November 5, 2013 / 12:26 AM / in 4 years

UPDATE 1-US ethanol plants reopen as record corn harvest boosts margins

By Christine Stebbins and Michael Hirtzer

CHICAGO, Nov 4 (Reuters) - U.S. ethanol plants that have been shut for as many as five years are now coming back online as a record U.S. harvest has pushed down corn prices and improved profit margins for makers of the biofuel.

Agribusiness giant Cargill Inc on Monday said it restarted a plant in Fort Dodge, Iowa, that the company purchased in 2011 from corn processor Tate & Lyle.

The announcement came as Noble Group Ltd said it will soon restart an Indiana ethanol plant that was shut for a year while another facility that was idled for five years in Ohio came back online last month.

U.S. farmers are gathering a corn crop expected to reach a record 14 billion bushels. The big harvest is replenishing stockpiles diminished by 2012’s blistering drought and pressuring benchmark Chicago Board of Trade corn futures to the lowest levels in three years.

Ethanol margins are the highest since late 2009 - the last year of a record corn harvest - as ethanol makers turn profits buying corn and then selling the biofuel as well as byproducts such as distillers grains and corn oil.

Minneapolis-based Cargill, a top U.S. ethanol producer according to the Renewable Fuels Association, will eventually produce 115 million gallons yearly at the Fort Dodge plant.

“When full production capacity is reached, the plant will consume 150,000 bushels of corn a day and turn out five products, including dextrose, ethanol and SweetBran feed for cattle,” Al Viaene, manager of Cargill’s Fort Dodge plant, said in a statement.

Cargill, with annual sales of $136.7 billion in the fiscal year that ended May 31, also produces ethanol at plants in Blair, Nebraska, and Eddyville, Iowa.

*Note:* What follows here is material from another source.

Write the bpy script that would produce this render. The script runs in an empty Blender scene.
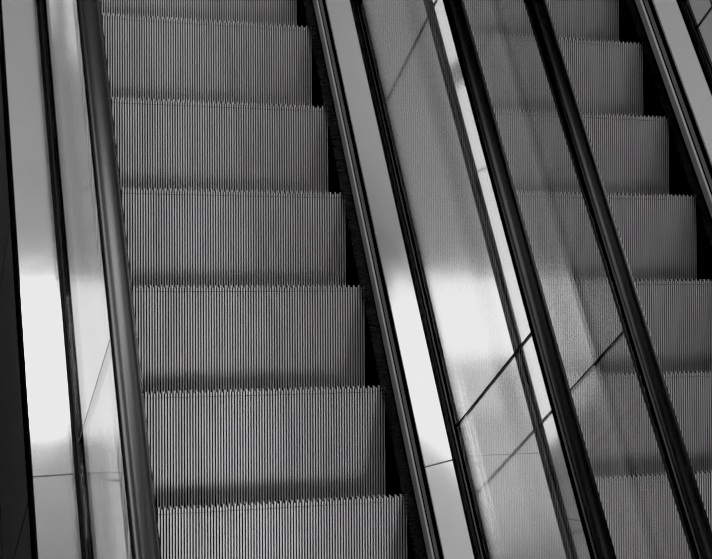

Noble Group was revamping a plant in South Bend, Indiana, with an annual capacity of 100 million gallons that should restart early in 2014. Liquidators purchased the facility at auction in January for $2.5 million and then sold it in July to Noble Americas, a subsidiary of the Hong Kong-based Noble Group.

“They want to get going as fast as possible. They are planning for the first quarter, certainly by the end of March,” said Chris Fielding, the director of business development for the city of South Bend.

Noble Group did not return requests for comment.